Sometimes you do your job because that is your job, and sometimes when you are not at your best. Sex is the same way. Sure, maybe you’re not in the mood, but is that sufficient cause to say no? I would say no.
Unless there is a cause, ie, sickness or something, I would argue (and this works both ways). A husband has a duty to his wife. He can’t be at work 24/7 and leaving her with nothing. There has to be a balance here.
This is why I’m getting at the root here. Is the problem the addiction to porn, or is the problem that the husband is not getting what he needs from his wife? I don’t know what’s true in this case. There is insufficient information to make this determination.
“you can find some other articles or links”
Which, I suppose, contain the same ‘advice’ to ‘seek’ a ‘focus group’, so I guess that the poorly treated wife can get started on husband number 2. Someone who understands her. ;)
“But addiction digs very deep: to expect a single blog post or article to clear up all the tangled web of Satan’s tentacles extended through porn may be unrealistic.”
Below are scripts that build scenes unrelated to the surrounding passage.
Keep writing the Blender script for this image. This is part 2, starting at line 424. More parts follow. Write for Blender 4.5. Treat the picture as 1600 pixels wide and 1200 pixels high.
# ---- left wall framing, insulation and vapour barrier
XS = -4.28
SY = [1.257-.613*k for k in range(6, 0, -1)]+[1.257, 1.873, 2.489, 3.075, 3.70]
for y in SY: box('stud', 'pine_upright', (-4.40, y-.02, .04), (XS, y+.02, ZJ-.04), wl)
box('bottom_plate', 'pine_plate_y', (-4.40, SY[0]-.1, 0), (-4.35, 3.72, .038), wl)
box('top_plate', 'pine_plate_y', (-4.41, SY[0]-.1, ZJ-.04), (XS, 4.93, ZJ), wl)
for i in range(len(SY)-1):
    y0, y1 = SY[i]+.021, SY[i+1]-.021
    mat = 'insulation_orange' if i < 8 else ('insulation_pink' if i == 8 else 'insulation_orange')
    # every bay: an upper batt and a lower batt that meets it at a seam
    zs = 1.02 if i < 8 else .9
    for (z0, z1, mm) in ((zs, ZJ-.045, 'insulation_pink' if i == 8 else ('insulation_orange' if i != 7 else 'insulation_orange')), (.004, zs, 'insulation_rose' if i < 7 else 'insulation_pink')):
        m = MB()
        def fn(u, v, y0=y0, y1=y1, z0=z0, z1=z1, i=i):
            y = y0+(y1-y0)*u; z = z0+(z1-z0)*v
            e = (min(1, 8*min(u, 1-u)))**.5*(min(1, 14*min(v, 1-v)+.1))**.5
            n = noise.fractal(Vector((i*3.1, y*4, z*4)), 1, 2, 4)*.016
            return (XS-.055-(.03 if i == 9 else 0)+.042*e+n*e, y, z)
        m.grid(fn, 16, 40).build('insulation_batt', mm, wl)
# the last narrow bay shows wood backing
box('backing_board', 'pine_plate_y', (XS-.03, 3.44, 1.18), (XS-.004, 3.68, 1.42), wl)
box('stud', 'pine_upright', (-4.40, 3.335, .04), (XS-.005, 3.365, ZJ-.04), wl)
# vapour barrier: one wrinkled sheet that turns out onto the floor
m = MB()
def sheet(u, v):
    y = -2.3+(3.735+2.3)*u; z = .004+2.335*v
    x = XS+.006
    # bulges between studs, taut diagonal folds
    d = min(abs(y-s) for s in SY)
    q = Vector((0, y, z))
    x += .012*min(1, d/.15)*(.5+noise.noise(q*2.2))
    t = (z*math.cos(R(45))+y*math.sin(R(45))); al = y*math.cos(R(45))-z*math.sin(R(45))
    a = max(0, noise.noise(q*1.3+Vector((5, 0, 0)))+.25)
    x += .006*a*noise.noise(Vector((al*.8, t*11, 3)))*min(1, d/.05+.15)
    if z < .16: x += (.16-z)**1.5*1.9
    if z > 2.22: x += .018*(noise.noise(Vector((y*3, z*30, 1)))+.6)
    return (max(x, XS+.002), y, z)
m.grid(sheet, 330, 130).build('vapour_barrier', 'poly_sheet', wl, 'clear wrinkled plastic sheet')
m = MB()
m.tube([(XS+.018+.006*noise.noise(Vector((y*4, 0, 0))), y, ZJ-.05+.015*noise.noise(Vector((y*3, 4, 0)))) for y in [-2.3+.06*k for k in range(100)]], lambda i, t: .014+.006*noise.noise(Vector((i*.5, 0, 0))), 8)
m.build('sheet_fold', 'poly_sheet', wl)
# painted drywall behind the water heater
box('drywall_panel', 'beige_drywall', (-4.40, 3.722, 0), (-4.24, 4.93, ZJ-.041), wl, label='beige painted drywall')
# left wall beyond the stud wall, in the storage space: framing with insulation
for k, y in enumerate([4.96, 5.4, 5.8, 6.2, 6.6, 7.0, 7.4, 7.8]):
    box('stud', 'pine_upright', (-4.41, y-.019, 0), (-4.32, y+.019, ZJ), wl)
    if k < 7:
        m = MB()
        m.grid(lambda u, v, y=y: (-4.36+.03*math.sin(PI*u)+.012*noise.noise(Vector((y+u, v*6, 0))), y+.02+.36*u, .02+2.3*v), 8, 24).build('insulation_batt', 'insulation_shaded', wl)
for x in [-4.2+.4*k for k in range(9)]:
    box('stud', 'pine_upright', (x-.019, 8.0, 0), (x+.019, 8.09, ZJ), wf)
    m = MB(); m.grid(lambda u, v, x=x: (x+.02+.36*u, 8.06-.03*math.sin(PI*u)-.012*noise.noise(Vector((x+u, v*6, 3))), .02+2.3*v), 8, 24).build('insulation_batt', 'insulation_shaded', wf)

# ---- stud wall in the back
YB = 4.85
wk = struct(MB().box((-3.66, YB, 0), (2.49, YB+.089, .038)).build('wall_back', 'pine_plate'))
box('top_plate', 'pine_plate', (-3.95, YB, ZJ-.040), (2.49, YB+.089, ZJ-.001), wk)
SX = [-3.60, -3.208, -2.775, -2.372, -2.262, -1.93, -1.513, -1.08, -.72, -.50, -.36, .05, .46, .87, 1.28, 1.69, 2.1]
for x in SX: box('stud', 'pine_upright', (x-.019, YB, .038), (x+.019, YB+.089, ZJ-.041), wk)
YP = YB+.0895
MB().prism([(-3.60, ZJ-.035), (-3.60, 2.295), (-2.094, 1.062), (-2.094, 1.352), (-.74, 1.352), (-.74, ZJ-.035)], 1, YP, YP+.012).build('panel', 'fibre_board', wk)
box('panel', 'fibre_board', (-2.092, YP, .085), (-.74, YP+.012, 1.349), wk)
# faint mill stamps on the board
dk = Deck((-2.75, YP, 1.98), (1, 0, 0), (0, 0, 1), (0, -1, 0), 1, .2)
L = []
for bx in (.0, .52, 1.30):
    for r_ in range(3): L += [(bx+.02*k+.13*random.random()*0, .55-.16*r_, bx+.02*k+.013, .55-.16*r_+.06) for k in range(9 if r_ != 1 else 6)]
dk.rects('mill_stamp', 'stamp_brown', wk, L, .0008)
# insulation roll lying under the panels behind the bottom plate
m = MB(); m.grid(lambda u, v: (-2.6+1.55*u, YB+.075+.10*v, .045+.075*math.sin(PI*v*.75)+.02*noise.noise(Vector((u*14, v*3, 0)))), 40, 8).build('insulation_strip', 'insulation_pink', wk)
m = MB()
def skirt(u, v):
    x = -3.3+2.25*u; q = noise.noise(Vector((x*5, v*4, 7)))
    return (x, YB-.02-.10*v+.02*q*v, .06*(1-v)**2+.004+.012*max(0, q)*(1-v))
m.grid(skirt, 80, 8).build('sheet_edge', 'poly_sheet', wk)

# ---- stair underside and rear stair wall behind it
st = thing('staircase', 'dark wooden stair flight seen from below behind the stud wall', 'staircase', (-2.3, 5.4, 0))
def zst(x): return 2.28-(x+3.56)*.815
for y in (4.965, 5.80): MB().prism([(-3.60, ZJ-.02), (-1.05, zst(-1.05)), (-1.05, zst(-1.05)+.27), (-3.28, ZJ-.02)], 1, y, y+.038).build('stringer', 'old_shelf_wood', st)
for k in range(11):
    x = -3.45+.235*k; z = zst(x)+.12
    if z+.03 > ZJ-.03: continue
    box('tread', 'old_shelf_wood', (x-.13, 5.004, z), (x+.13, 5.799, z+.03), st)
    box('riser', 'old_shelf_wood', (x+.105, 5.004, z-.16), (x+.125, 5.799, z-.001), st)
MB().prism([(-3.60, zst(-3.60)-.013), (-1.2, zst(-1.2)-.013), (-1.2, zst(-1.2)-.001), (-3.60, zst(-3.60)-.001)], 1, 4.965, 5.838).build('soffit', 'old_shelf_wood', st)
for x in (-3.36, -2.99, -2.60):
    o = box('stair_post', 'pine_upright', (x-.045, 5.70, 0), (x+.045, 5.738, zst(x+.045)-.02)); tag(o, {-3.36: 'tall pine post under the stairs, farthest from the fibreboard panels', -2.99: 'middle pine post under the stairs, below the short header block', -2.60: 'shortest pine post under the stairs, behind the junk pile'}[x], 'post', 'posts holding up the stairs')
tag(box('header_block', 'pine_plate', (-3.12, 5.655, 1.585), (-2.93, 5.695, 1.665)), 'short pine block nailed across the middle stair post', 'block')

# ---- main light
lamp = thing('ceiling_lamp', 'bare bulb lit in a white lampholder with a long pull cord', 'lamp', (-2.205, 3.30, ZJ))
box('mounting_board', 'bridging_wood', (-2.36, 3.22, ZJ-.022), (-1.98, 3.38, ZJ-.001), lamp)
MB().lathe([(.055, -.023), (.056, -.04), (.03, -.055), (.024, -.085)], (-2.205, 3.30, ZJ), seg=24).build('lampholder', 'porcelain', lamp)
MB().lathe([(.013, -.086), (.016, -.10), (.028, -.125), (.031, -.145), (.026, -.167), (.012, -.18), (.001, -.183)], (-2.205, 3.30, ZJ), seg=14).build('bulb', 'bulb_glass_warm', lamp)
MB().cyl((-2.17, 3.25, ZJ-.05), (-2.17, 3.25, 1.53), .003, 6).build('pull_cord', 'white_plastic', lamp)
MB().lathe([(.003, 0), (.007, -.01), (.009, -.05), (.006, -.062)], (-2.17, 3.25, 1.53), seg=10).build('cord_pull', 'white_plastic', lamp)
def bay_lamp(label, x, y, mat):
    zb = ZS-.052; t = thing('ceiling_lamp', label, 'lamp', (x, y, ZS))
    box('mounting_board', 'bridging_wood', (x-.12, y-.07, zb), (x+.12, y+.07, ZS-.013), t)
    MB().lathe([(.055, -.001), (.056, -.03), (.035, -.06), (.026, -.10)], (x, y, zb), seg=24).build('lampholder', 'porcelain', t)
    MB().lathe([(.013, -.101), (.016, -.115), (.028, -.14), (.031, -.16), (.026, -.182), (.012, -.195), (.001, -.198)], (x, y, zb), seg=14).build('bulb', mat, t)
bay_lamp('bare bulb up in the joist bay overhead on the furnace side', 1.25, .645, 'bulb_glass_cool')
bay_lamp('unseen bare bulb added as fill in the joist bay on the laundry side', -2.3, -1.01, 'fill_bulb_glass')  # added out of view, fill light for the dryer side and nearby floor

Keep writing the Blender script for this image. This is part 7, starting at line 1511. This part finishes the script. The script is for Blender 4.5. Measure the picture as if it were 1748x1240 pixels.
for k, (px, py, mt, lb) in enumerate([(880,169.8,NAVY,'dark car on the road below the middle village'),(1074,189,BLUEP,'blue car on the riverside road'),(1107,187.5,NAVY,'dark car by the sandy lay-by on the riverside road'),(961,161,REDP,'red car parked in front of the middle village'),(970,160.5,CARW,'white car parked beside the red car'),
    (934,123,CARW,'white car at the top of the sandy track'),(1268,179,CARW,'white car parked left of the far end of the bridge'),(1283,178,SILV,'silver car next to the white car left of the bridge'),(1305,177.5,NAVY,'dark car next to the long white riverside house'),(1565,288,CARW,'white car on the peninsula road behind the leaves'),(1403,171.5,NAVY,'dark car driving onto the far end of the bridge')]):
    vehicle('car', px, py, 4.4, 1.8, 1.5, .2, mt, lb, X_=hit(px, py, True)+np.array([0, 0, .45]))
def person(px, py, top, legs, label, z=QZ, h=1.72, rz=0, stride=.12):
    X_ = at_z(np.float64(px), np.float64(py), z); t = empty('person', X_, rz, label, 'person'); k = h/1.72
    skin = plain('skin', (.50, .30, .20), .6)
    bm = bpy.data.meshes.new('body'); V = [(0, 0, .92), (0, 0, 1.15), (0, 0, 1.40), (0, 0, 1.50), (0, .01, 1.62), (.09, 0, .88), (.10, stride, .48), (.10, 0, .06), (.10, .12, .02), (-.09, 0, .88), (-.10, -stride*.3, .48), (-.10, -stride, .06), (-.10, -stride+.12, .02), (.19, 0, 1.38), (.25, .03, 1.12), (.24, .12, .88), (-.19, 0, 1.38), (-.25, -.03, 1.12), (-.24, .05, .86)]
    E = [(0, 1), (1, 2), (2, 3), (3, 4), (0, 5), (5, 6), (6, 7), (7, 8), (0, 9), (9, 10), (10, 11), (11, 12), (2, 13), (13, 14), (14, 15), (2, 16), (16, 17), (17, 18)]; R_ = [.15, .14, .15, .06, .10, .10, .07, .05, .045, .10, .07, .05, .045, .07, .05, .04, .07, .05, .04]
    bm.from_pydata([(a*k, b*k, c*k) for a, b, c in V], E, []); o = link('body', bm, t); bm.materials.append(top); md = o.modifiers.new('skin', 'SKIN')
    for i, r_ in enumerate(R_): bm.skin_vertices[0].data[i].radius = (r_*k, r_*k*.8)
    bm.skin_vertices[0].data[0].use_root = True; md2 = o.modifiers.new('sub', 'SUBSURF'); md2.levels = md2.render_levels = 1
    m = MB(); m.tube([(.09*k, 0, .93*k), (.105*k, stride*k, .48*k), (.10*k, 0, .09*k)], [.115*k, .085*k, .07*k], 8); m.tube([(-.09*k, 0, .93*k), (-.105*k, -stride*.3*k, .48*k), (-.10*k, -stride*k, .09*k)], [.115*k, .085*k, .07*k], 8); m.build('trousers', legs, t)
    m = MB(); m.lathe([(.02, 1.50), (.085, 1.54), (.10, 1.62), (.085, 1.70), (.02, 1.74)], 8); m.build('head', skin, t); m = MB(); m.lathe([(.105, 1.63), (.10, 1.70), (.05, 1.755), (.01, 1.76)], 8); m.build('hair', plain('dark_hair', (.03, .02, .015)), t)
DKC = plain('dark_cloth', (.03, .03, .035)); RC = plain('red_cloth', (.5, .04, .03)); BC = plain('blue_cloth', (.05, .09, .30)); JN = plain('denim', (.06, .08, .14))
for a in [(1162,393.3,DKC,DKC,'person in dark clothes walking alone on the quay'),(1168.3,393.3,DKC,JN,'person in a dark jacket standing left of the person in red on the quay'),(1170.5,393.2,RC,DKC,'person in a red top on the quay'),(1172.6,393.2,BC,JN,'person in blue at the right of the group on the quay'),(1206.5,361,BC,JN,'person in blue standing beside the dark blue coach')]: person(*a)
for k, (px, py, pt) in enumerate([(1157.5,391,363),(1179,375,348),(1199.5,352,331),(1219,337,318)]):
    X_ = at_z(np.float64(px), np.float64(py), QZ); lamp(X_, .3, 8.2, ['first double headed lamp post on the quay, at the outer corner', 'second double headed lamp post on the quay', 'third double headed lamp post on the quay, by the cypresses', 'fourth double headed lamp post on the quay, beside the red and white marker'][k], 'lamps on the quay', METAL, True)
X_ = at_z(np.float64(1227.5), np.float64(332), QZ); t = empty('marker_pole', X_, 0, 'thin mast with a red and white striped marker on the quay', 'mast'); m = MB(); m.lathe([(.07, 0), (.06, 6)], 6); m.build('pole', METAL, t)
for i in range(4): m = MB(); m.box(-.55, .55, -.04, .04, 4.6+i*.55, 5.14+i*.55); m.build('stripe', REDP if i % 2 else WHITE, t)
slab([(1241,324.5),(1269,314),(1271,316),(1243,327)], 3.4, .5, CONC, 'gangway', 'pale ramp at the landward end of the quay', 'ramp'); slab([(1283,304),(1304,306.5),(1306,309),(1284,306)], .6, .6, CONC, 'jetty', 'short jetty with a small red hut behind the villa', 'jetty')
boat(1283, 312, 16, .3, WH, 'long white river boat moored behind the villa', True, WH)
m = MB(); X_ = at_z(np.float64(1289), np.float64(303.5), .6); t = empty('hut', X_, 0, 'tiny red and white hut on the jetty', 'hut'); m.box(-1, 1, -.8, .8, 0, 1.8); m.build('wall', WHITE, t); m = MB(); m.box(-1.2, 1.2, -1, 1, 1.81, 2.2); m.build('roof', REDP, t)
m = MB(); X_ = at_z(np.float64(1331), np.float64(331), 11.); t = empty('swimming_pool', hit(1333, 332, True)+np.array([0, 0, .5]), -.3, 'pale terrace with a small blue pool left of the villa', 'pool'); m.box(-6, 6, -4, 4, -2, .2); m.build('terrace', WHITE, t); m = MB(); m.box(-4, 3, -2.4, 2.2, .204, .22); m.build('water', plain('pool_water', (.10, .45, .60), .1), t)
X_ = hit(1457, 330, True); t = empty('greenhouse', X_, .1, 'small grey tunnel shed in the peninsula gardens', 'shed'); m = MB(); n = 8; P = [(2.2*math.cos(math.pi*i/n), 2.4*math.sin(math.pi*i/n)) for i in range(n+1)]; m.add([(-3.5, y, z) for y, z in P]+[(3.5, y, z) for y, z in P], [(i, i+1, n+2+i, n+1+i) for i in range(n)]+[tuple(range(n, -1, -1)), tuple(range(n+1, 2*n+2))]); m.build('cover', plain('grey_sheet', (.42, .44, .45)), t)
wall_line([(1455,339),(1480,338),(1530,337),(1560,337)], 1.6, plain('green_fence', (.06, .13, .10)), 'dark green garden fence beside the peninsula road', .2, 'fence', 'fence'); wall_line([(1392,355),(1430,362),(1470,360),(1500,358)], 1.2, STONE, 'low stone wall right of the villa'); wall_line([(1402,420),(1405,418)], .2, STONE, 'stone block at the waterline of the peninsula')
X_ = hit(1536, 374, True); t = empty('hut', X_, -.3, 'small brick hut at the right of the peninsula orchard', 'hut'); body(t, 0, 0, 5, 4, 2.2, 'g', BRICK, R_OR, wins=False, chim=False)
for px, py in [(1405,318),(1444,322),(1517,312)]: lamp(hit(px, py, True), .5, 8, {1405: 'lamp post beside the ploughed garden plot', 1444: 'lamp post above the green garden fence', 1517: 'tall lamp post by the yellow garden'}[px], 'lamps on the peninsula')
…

I thought the advice was particularly bad and warranted further discussion of other possibilities not considered.
“Facing the problem and healing the problem are his responsibility.”
No, it’s not, and I confront this. This is a marriage problem. It is not just his responsibility. It is a responsibility of husband and wife together to tackle this problem.
Would you say that Alcohol was solely the problem of the wife and she had to get well (without the support of her husband?), of course not. You’d be telling the husband that he has to do his best to support her through the addiction. Why?
Because the addiction is not the person. Same here. There is a separation between the identity of the person and the addiction.
“it needs to be confronted as an addiction or an idolatry, and treated aggressively.”
Agreed. I disagree with the bad advice presented by this article.